On if he would take an elite level passing quarterback that wasn’t mobile: “Without a doubt, I think this system has been proven. Matt Leinart, and no offense Matt if you are watching, is not the most fleet of foot guy and he won a Heisman Trophy in this system. I’m attracted to really good players, really good quarterbacks that have a strong head on their shoulders, that are disciplined and dedicated to the position, that are great leaders, that are wiling to work. If they are 6-6, 240 or 6-1, 185, somewhere in there we can make this thing work. And it’s been proven.”

On using Thompson in non-defense roles: “Sure we’ve talked about that. He’s a tremendous tailback in high school. There is some potential for Shaq being used on the offensive side of the ball. I don’t know if Coach Wilcox necessarily wants to hear that right now. But as the play-caller, I’m kind of excited about flipping him the ball a couple time and see what happens. ”
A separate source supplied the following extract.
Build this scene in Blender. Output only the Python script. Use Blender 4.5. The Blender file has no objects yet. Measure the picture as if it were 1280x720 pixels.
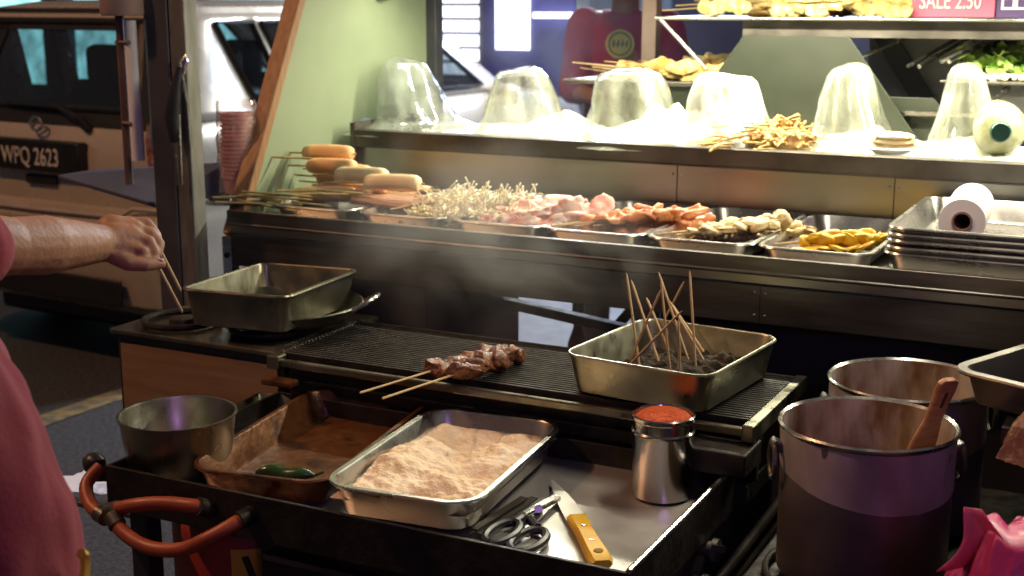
import bpy, bmesh, math, random
from mathutils import Vector, Matrix, Quaternion, noise, Euler
random.seed(7)
C = bpy.context.scene.collection
PI = math.pi
R = math.radians
rnd = random.uniform

# ------------------------------------------------------------------ camera geometry (metres, stall axes = world axes)
FPX, YAW, PIT, CZ = 1650.0, R(27), R(12.3), 1.65
_r = Vector((math.cos(YAW), math.sin(YAW), 0))
_fh = Vector((-math.sin(YAW), math.cos(YAW), 0))
_f = Vector((_fh.x*math.cos(PIT), _fh.y*math.cos(PIT), -math.sin(PIT)))
_u = Vector((_fh.x*math.sin(PIT), _fh.y*math.sin(PIT), math.cos(PIT)))
CAM = Vector((0, 0, CZ))
def ray(u, v): return _f + _r*((u-640)/FPX) + _u*(-(v-360)/FPX)
def gz(u, v, z):                      # the point of the level z seen there
    d = ray(u, v); return CAM + d*((z-CZ)/d.z)
def gy(u, v, y):                      # the point of the upright plane y seen there
    d = ray(u, v); return CAM + d*(y/d.y)
def gd(u, v, s):
    return CAM + ray(u, v).normalized()*s

# ------------------------------------------------------------------ materials
MATS = {}
def nmat(name, c1, c2=None, rough=.5, metal=0., scale=8., r2=None, bump=0., bscale=None, detail=6, stretch=None, spec=.5,
         sss=0., c3=None, ramp=(.35, .65), alpha=None, coat=0.):
    if name in MATS: return MATS[name]
    m = bpy.data.materials.new(name); m.use_nodes = True
    nt = m.node_tree; b = nt.nodes['Principled BSDF']
    c2 = c2 or tuple(x*.75 for x in c1)
    tc = nt.nodes.new('ShaderNodeTexCoord'); mp = nt.nodes.new('ShaderNodeMapping')
    nt.links.new(tc.outputs['Object'], mp.inputs['Vector'])
    if stretch: mp.inputs['Scale'].default_value = stretch
    n = nt.nodes.new('ShaderNodeTexNoise'); n.inputs['Scale'].default_value = scale; n.inputs['Detail'].default_value = detail
    nt.links.new(mp.outputs[0], n.inputs['Vector'])
    rp = nt.nodes.new('ShaderNodeValToRGB'); e = rp.color_ramp.elements
    e[0].position, e[1].position = ramp
    e[0].color = (*c1, 1); e[1].color = (*c2, 1)
    if c3:
        k = e.new((ramp[0]+ramp[1])/2); k.color = (*c3, 1)
    nt.links.new(n.outputs['Fac'], rp.inputs['Fac']); nt.links.new(rp.outputs[0], b.inputs['Base Color'])
    b.inputs['Metallic'].default_value = metal
    b.inputs['Specular IOR Level'].default_value = spec
    b.inputs['Coat Weight'].default_value = coat
    if r2 is None: r2 = min(1, rough+.15)
    n2 = nt.nodes.new('ShaderNodeTexNoise'); n2.inputs['Scale'].default_value = scale*2.3; n2.inputs['Detail'].default_value = 5
    nt.links.new(mp.outputs[0], n2.inputs['Vector'])
    mr = nt.nodes.new('ShaderNodeMapRange'); mr.inputs['From Min'].default_value = .3; mr.inputs['From Max'].default_value = .7
    mr.inputs['To Min'].default_value = rough; mr.inputs['To Max'].default_value = r2
    nt.links.new(n2.outputs['Fac'], mr.inputs['Value']); nt.links.new(mr.outputs[0], b.inputs['Roughness'])
    if bump:
        n3 = nt.nodes.new('ShaderNodeTexNoise'); n3.inputs['Scale'].default_value = bscale or scale*6; n3.inputs['Detail'].default_value = 4
        nt.links.new(mp.outputs[0], n3.inputs['Vector'])
        bp = nt.nodes.new('ShaderNodeBump'); bp.inputs['Strength'].default_value = bump; bp.inputs['Distance'].default_value = .005
        nt.links.new(n3.outputs['Fac'], bp.inputs['Height']); nt.links.new(bp.outputs[0], b.inputs['Normal'])
    if sss:
        b.inputs['Subsurface Weight'].default_value = sss; b.inputs['Subsurface Scale'].default_value = .01
        b.inputs['Subsurface Radius'].default_value = (1, .5, .3)
    MATS[name] = m
    return m

def emat(name, col, strength, vary=0.):
    m = bpy.data.materials.new(name); m.use_nodes = True; nt = m.node_tree
    b = nt.nodes['Principled BSDF']; b.inputs['Base Color'].default_value = (*[c*.5 for c in col], 1)
    b.inputs['Emission Color'].default_value = (*col, 1); b.inputs['Emission Strength'].default_value = strength
    if vary:
        tc = nt.nodes.new('ShaderNodeTexCoord'); n = nt.nodes.new('ShaderNodeTexNoise'); n.inputs['Scale'].default_value = 3
        nt.links.new(tc.outputs['Object'], n.inputs['Vector'])
        mr = nt.nodes.new('ShaderNodeMapRange'); mr.inputs['From Min'].default_value = .35; mr.inputs['From Max'].default_value = .65
        mr.inputs['To Min'].default_value = strength*(1-vary); mr.inputs['To Max'].default_value = strength*(1+vary)
        nt.links.new(n.outputs['Fac'], mr.inputs['Value']); nt.links.new(mr.outputs[0], b.inputs['Emission Strength'])
    MATS[name] = m
    return m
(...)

On the freshmen QBs vying for the back-up spot: “We are going to push them both to compete for that back-up job. Both That process begins tomorrow. We have to get going. Ultimately, as we get into fall camp and the dust starts to settle and we start to play, one of them will be a little ahead of the other. I don’t know which one, honestly. As we move through fall camp, we are going to push those guys. And they are going to push Derrick Brown, and he’s going to push back. We’ll see what happens. One of those two guys could be our back-up come fall.”

On taking a kicker being predicated on Folk graduating: “Us taking a kicker for sure was. If Erik would have gotten his sixth year, then we wouldn’t have taken a kicker. But Erik not getting his sixth year then we needed to take a kicker. We got a couple of kids that are going to come in and walk-on that could compete for the job. I really wanted to address our kickoff situation to get more touchbacks and get a bigger leg guy like Coons, and that’s why we did what did.”